Nergez, a thirty-six-year-old former ISIS slave, was also waiting for information about the fate of her two teen-age daughters and teen-age son, who remained in ISIS captivity. She told me that she was following the news of battles against ISIS in Syria and Iraq. Her village was recently liberated, but Nergez, who declined to give her full name, continued living in a small blue tent on the edge of a large camp for displaced Yazidis in Iraqi Kurdistan. “Why would we go back to our village?” she told me, as she sat beside a group of female relatives. “It is just as terrible there as it is here, and I still don’t know where my children are.”

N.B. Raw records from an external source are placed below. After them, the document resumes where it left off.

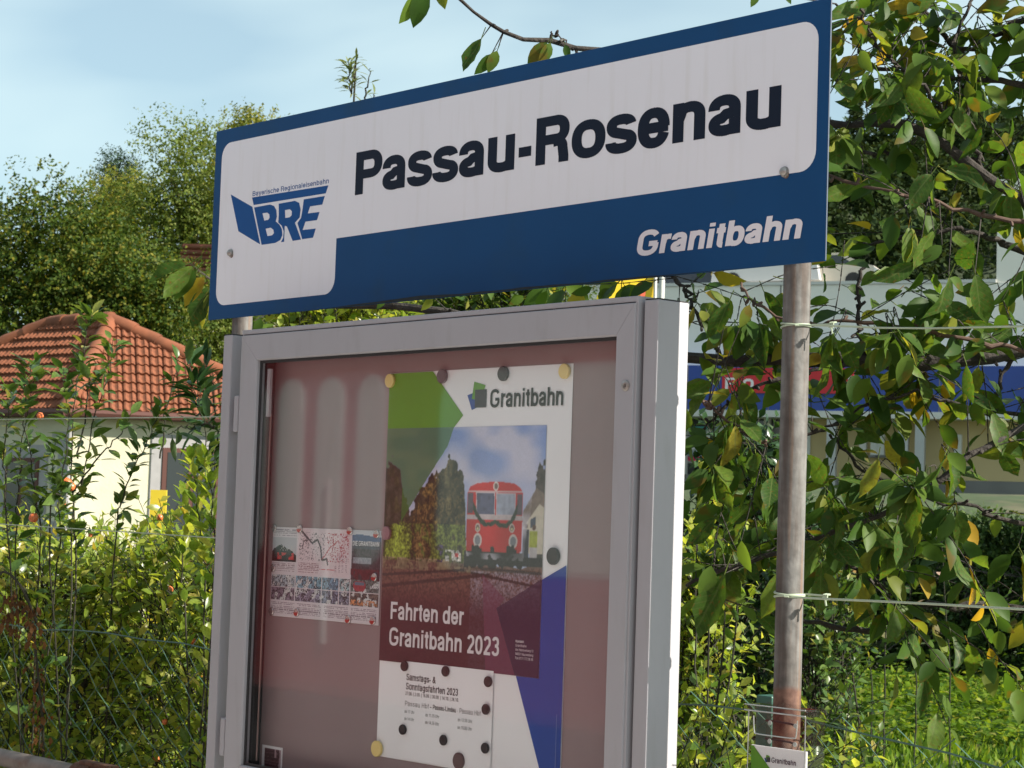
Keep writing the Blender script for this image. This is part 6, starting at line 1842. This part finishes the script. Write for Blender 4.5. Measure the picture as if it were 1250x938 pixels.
for q in ((1015, -60, 1300, 110, 21, -.2), (1015, 60, 1300, 200, 12, 0), (1010, 200, 1300, 330, 5, 0), (1000, 370, 1300, 450, 20, -.15), (985, 440, 1300, 560, 12, 0), (985, 520, 1300, 700, 18, 0), (950, 680, 1300, 790, 9, .1), (838, 340, 960, 450, 9, -.1), (838, 440, 960, 560, 5, 0), (838, 640, 960, 780, 8, 0), (560, 330, 838, 440, 6, 0), (1300, -60, 1600, 760, 22, 0)): shoots(*q)
# leaves on the twigs that show against the sky and left of the sign
def leaf_px(u0, v0, u1, v1, D, wid=1.0, side=.0, nrm=None):
    a, b = at(u0, v0, D), at(u1, v1, D-.01)
    P3.append(a); R3.append(frames((b-a)[None], ((-CF if nrm is None else nrm)+rng.normal(0, .25, 3)+CR*side)[None])[0]); S3.append(np.linalg.norm(b-a))
    j = int(np.argmin(np.linalg.norm(BRP-a, axis=1))); TA.append(BRP[j]); TB.append(a)
for q in ((508, -8, 492, 30), (520, -12, 504, 32), (536, -25, 541, 10), (588, 47, 565, 90), (607, 62, 596, 88), (600, 66, 582, 92), (668, 52, 644, 78), (672, 52, 660, 80), (690, 55, 694, 72), (925, -10, 918, 8), (958, -6, 966, 4)): leaf_px(*q, 4.95, side=rng.normal(0, .5))
for q in ((232, 322, 180, 346), (236, 325, 196, 362), (240, 330, 210, 364), (250, 338, 222, 372), (258, 350, 226, 396), (262, 352, 240, 398), (262, 355, 252, 392)): leaf_px(*q, 5.75, side=rng.normal(0, .5))
for q in ((318, 388, 312, 410), (310, 392, 300, 412), (470, 360, 462, 378), (528, 362, 516, 380), (665, 352, 640, 372), (668, 350, 662, 372), (690, 345, 720, 368), (640, 362, 622, 372)): leaf_px(*q, 5.5, side=rng.normal(0, .5))
# large leaves hanging in front
for q in ((1140, 282, 1110, 328), (1158, 338, 1142, 396), (1190, 335, 1205, 395), (1120, 320, 1065, 350), (1095, 640, 1085, 690), (1180, 445, 1190, 492), (1110, 432, 1098, 472), (1090, 262, 1086, 305), (890, 368, 870, 415), (915, 372, 905, 400),
          (962, 690, 942, 760), (868, 690, 858, 735), (905, 660, 912, 700), (885, 700, 850, 780), (1072, 560, 1062, 610), (1128, 155, 1150, 190), (1150, 300, 1125, 320)): leaf_px(*q, 4.45, side=rng.normal(0, .6))
# shading main crown, up and to the right of the frame
for k in range(48):
    v_ = norm(rng.normal(0, 1, 3))*rng.random()**.4
    cluster(np.array([1.35, 2.2, 3.45])+v_*np.array([1.0, .7, .9]), 6, .095, False)
P3, R3, S3 = np.array(P3), np.array(R3), np.array(S3)
twigs_mesh('twigs', np.array(TA), np.array(TB), .0021, M_bark, ch)
split_leaves('leaf', ch, P3, R3, S3, cherry_metas, oval_leaf(5, .25, .08, .2, .46, petiole=.28), M_cherry, 300)
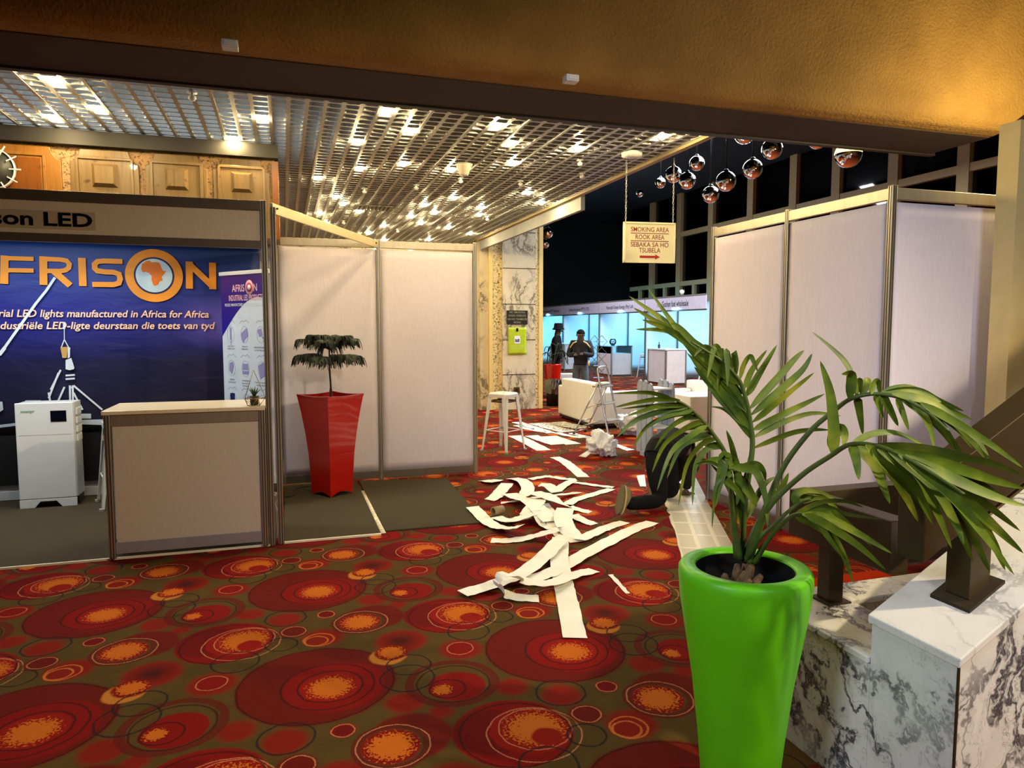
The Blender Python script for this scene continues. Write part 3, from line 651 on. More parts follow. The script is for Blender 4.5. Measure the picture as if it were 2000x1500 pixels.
letters += stroke([(-1.433, 2.223), (-1.588, 2.224), (-1.64, 2.217), (-1.664, 2.193), (-1.665, 2.155), (-1.644, 2.132), (-1.592, 2.124), (-1.51, 2.122), (-1.466, 2.105), (-1.458, 2.061), (-1.471, 2.022), (-1.514, 2.007), (-1.692, 2.006)], wd*.75)
letters += stroke([(-0.865, 1.98), (-0.859, 2.239)], wd)+stroke([(-0.657, 1.978), (-0.652, 2.234)], wd)+stroke([(-0.859, 2.215), (-0.656, 2.003)], wd*.9)
letters += stroke([(-2.674, 1.999), (-2.544, 2.251)], wd)+stroke([(-2.544, 2.251), (-2.45, 2.0)], wd)
shape('lettering', letters, TEXT_O, t, yl)
cxz = (-1.168, 2.098); ro = abs(-0.919-cxz[0]); top = 2.40
def disc(r, n=48, r0=0, cut=None): return [(cxz[0]+r*math.cos(2*PI*k/n), min(cut or 9, cxz[1]+r*math.sin(2*PI*k/n))) for k in range(n)]
shape('logo_ring', [disc(ro, cut=2.375)], TEXT_O, t, 7.5175, .001); shape('logo_ring', [disc(ro*.70)], TEXT_N, t, 7.516, .001); shape('logo_disc', [disc(ro*.635)], SKYB, t, 7.5148, .001)
shape('logo_continent', [[(-1.269, 2.204), (-1.238, 2.231), (-1.202, 2.239), (-1.184, 2.222), (-1.148, 2.227), (-1.118, 2.219), (-1.101, 2.169), (-1.09, 2.142), (-1.063, 2.146), (-1.079, 2.116), (-1.104, 2.089), (-1.095, 2.055), (-1.124, 2.042), (-1.134, 2.015), (-1.162, 2.001), (-1.178, 2.007), (-1.193, 2.06), (-1.189, 2.093), (-1.21, 2.12), (-1.236, 2.132), (-1.266, 2.127), (-1.277, 2.158)]], pm('dark_orange_print', (246, 128, 20), .6), t, 7.5135, .001)
z1, z2 = 1.732, 1.622; xr1, xr2 = -0.702, -0.657; xl1, xl2 = -2.334, -2.047; hh = 1.777-1.696
text('lettering', 'Industrial LED lights manufactured in Africa for Africa', (xr1-xl1)*55/45.5, hh*1.1, (xr1, 7.516, z1), FACE_S, TEXT_P, t, 'RIGHT', bold=.014, shear=.2)
text('lettering', 'Ons industri\u00eble LED-ligte deurstaan die toets van tyd', (xr2-xl2)*53/36.0, hh*1.1, (xr2, 7.516, z2), FACE_S, TEXT_P, t, 'RIGHT', bold=.014, shear=.2)
shape('printed_crane', stroke([(-2.459, 1.365), (-2.412, 1.431), (-2.157, 1.818), (-2.062, 1.947), (-1.99, 2.063)], .022)+stroke([(-2.46, 1.36), (-2.413, 1.426)], .03), pm('crane_white_print', (214, 226, 232), .6), t, 7.513, .001)
tower = stroke([(-1.936, 1.658), (-1.937, 1.593)], .018)+stroke([(-1.937, 1.593), (-1.94, 1.496)], .006)+stroke([(-1.94, 1.496), (-1.97, 1.418)], .008)+stroke([(-1.94, 1.496), (-1.908, 1.422)], .008)
tower += [[(-1.938, 1.307), (-1.891, 1.326), (-1.87, 1.234), (-1.875, 1.221), (-1.91, 1.212), (-1.942, 1.222)], [(-1.916, 1.422), (-1.896, 1.424), (-1.902, 1.333), (-1.92, 1.322)]]
for a_, c_ in ([(-1.914, 1.07), (-1.918, 0.919)], [(-1.891, 1.07), (-1.895, 0.918)], [(-1.958, 1.058), (-2.018, 0.922)], [(-1.885, 1.07), (-1.656, 0.834)], [(-1.888, 1.004), (-1.82, 0.84)], [(-1.982, 1.216), (-2.07, 1.035)], [(-2.0, 1.19), (-2.09, 0.957)], [(-2.088, 1.009), (-2.078, 0.915)], [(-1.944, 1.163), (-1.869, 1.168)], [(-1.946, 1.13), (-1.871, 1.135)]): tower += stroke([a_, c_], .016)
for k in range(6): tower += stroke([(-1.918, 1.06), (-1.888, 1.041)], .01) if k == 0 else []
shape('printed_tower', tower, pm('tower_white_print', (206, 216, 226), .6), t, 7.513, .001)
shape('printed_tower', [[(-1.975, 1.427), (-1.915, 1.429), (-1.928, 1.326), (-1.963, 1.327)]], pm('tower_tan_print', (190, 150, 84), .6), t, 7.5125, .001)
shape('printed_vehicles', [[(-2.48, 0.937), (-2.456, 0.936), (-2.453, 0.863), (-2.485, 0.84)], [(-2.276, 0.943), (-2.153, 0.94), (-2.155, 0.894), (-2.278, 0.898)], [(-1.856, 0.804), (-1.751, 0.8), (-1.753, 0.754), (-1.858, 0.758)], [(-1.876, 0.745), (-1.642, 0.743), (-1.644, 0.689), (-1.86, 0.705)], [(-2.491, 0.725), (-2.358, 0.738), (-2.359, 0.713), (-2.492, 0.699)]], pm('vehicle_print', (176, 190, 200), .6), t, 7.513, .001)

# pull-up banner
pa, pb = Vector((-.555, 7.18, 0)), Vector((-.13, 6.62, 0)); L = (pb-pa).length
t = thing('pull_up_banner', 'purple and white pull-up banner with product pictures beside the blue backdrop', 'banner', pa+Vector((0, 0, .013)), math.atan2(pb.y-pa.y, pb.x-pa.x))
H0 = .10; H1 = 2.075; s_ = lambda u: u*L; h_ = lambda v: H1-v*1.45       # u across, v down in fractions of 1.45 m
B().box((0, -.002, H0), (L, .002, H1)).build('banner_sheet', pm('white_banner_film', (214, 224, 236), .4), t)
B().box((-.01, -.016, H1-.005), (L+.01, .016, H1+.03)).build('top_bar', WHITE_M, t, bevel=.004)
B().box((-.01, -.09, .0), (L+.01, .09, .10)).build('base_case', ALU, t, bevel=.01)
arc = [(L*k/20, H1-.005-1.45*(.385-.245*math.sin(PI*.5*min(1, k/16.))+.004*max(0, k-16))) for k in range(21)]
pu = NT('purple_print'); px3 = pu.new('ShaderNodeSeparateXYZ'); pu.link(pu.coord(), px3.inputs[0])
pu.set('Base Color', pu.ramp(pu.math('MULTIPLY_ADD', px3.outputs[2], 2.0, -3.15, clamp=True), [(0, lin(20, 8, 150)), (.5, lin(44, 14, 130)), (1, lin(70, 26, 116))])); pu.set('Roughness', .4)
B().prism([(0, H1-.005), ]+arc+[(L, H1-.005)], lambda x, z: (x, -.002, z), lambda x, z: (x, -.0035, z)).build('header_print', pu.m, t)
PINK = pm('pink_print', (246, 190, 196), .5); 
for s, wd, hh_, u, v in (('AFRIS', .27, .045, .385, .088), ('N', .075, .045, .745, .088), ('INDUSTRIAL LED PRODUCTS', .72, .036, .535, .148), ('PROUDLY MANUFACTURED AND SUPPORTED IN SOUTH AFRICA', .92, .018, .54, .19)):
    text('lettering', s, wd*L, hh_*1.45, (s_(u), -.0045, h_(v)), FACE_S, PINK if v < .16 else TEXT_W, t, bold=.01, world=False)
o = B().lathe([(.058, 0), (.058, .001)], 32).build('logo_ring', PINK, t); o.location = (s_(.622), -.0042, h_(.084)); o.rotation_euler = (PI/2, 0, 0); o.scale = (1.0, 1.15, 1)
o = B().lathe([(.042, 0), (.042, .001)], 32).build('logo_disc', pm('crimson_print', (190, 60, 100), .5), t); o.location = (s_(.622), -.0055, h_(.084)); o.rotation_euler = (PI/2, 0, 0)
o = B().lathe([(.024, 0), (.024, .001)], 24).build('logo_disc', TEXT_W, t); o.location = (s_(.622), -.007, h_(.084)); o.rotation_euler = (PI/2, 0, 0)
LAVP = pm('lavender_print', (150, 144, 196), .5); THIN = pm('thin_grey_print', (150, 158, 176), .5)
def prod(u, v, kind):
    b = B(); n = 28; cx, cz = s_(u), h_(v)
    b2 = []
    for k in range(n): a0, a1 = 2*PI*k/n, 2*PI*(k+1)/n; b2.append([(cx+.055*math.cos(a0), cz+.075*math.sin(a0)), (cx+.055*math.cos(a1), cz+.075*math.sin(a1)), (cx+.052*math.cos(a1), cz+.072*math.sin(a1)), (cx+.052*math.cos(a0), cz+.072*math.sin(a0))])
    hill = [(cx-.07, cz+.10), (cx-.03, cz+.125), (cx, cz+.115), (cx+.03, cz+.13), (cx+.07, cz+.10)]
    for p in b2: b.prism(p, lambda x, z: (x, -.0025, z), lambda x, z: (x, -.0033, z))
    b.build('outline_print', THIN, t); hb_ = B()
    for p in stroke(hill, .004): hb_.prism(p, lambda x, z: (x, -.0025, z), lambda x, z: (x, -.0033, z))
    hb_.build('hill_print', THIN, t)
    forms = {0: [[(-.012, -.05), (.012, -.05), (.014, .06), (-.014, .06)], [(-.004, -.10), (.004, -.10), (.004, -.05), (-.004, -.05)]], 1: [[(-.05, .01), (.04, .06), (.055, -.01), (.0, -.05), (-.02, -.08), (-.045, -.05)]],
             2: [[(-.05, .04), (.01, .055), (.03, -.005), (-.02, -.02)], [(.02, -.01), (.07, -.05), (.065, -.06), (.015, -.025)]], 3: [[(-.04, -.02), (.0, -.06), (.035, .02), (.02, .06), (-.03, .045)]],
             4: [[(-.045, -.01), (-.035, .045), (.035, .045), (.045, -.01)], [(-.045, -.05), (.045, -.05), (.045, -.02), (-.045, -.02)]], 5: [[(-.05, .03), (.03, .07), (.055, -.04), (-.02, -.09)]], 6: [[(-.04, -.07), (.03, -.07), (.034, .07), (-.036, .07)]], 7: [[(-.03, -.04), (.03, .07), (.035, -.02), (.01, -.05)]], 8: [[(-.03, -.05), (.05, -.05), (.05, .05), (-.02, .05)]]}[kind]
    b = B()
    for f in forms: b.prism([(cx+x, cz+z) for x, z in f], lambda x, z: (x, -.0035, z), lambda x, z: (x, -.0043, z))
    b.build('product_print', LAVP if kind != 6 else TEXT_N, t)
for r in range(3):
    for c in range(3): prod((.19, .49, .83)[c], (.375, .59, .80)[r], r*3+c)
for s, u, v, wd in (('BALCONY', .19, .452, .14), ('STREET LIGHT', .19, .468, .17), ('MULTI', .49, .452, .11), ('HIGH BAY', .49, .468, .14), ('DRAKENSBERG', .82, .455, .27), ('LOW PROFILE', .82, .473, .25), ('MINI', .19, .665, .09), ('FLOOD LIGHT', .19, .682, .17), ('TAFELBERG', .49, .667, .17), ('BULKHEAD', .49, .684, .16), ('RETROFIT', .49, .701, .13), ('KILIMANJARO', .82, .672, .27), ('HIGH MAST', .82, .69, .2)):
    text('lettering', s, wd*L, .014, (s_(u), -.004, h_(v)), FACE_S, TEXT_G, t, world=False)

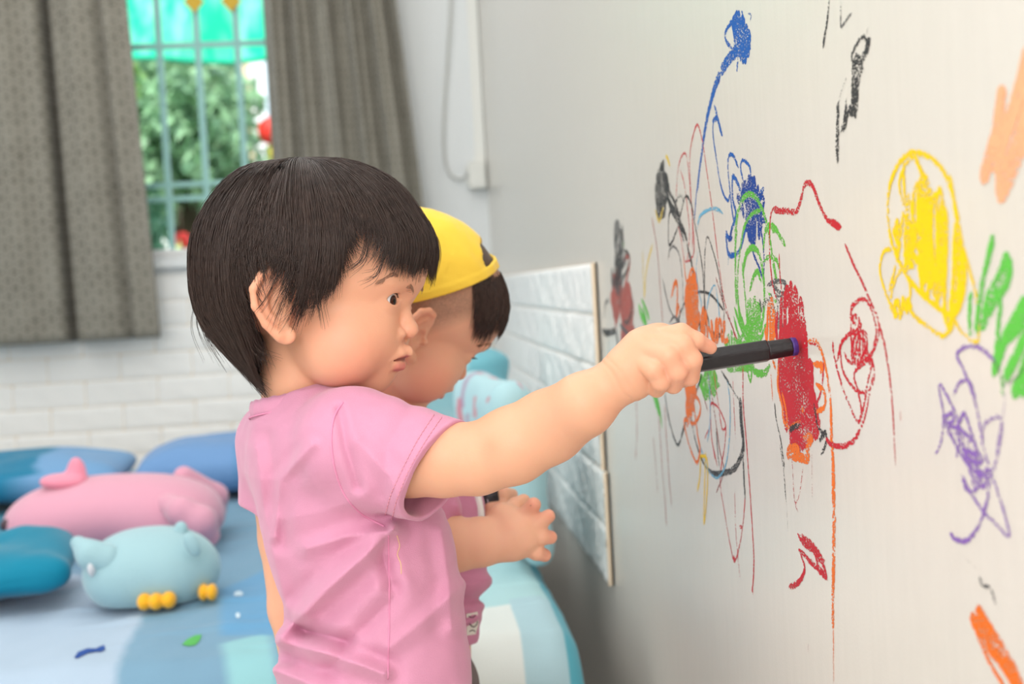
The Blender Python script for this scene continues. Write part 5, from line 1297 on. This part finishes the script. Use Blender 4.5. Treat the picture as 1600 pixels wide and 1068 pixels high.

Leila told me that she didn’t understand the priorities of the countries leading the war on ISIS. She wondered why such a large emphasis has been placed on winning back land instead of people. “Sometimes I watch the TV and I see the news of the army taking more land and villages,” Leila told me, explaining her confusion and pain that most Yazidis are still imprisoned. “We know most of them are in Raqqa, so why are they not going to save them there? Why are they taking these empty villages?”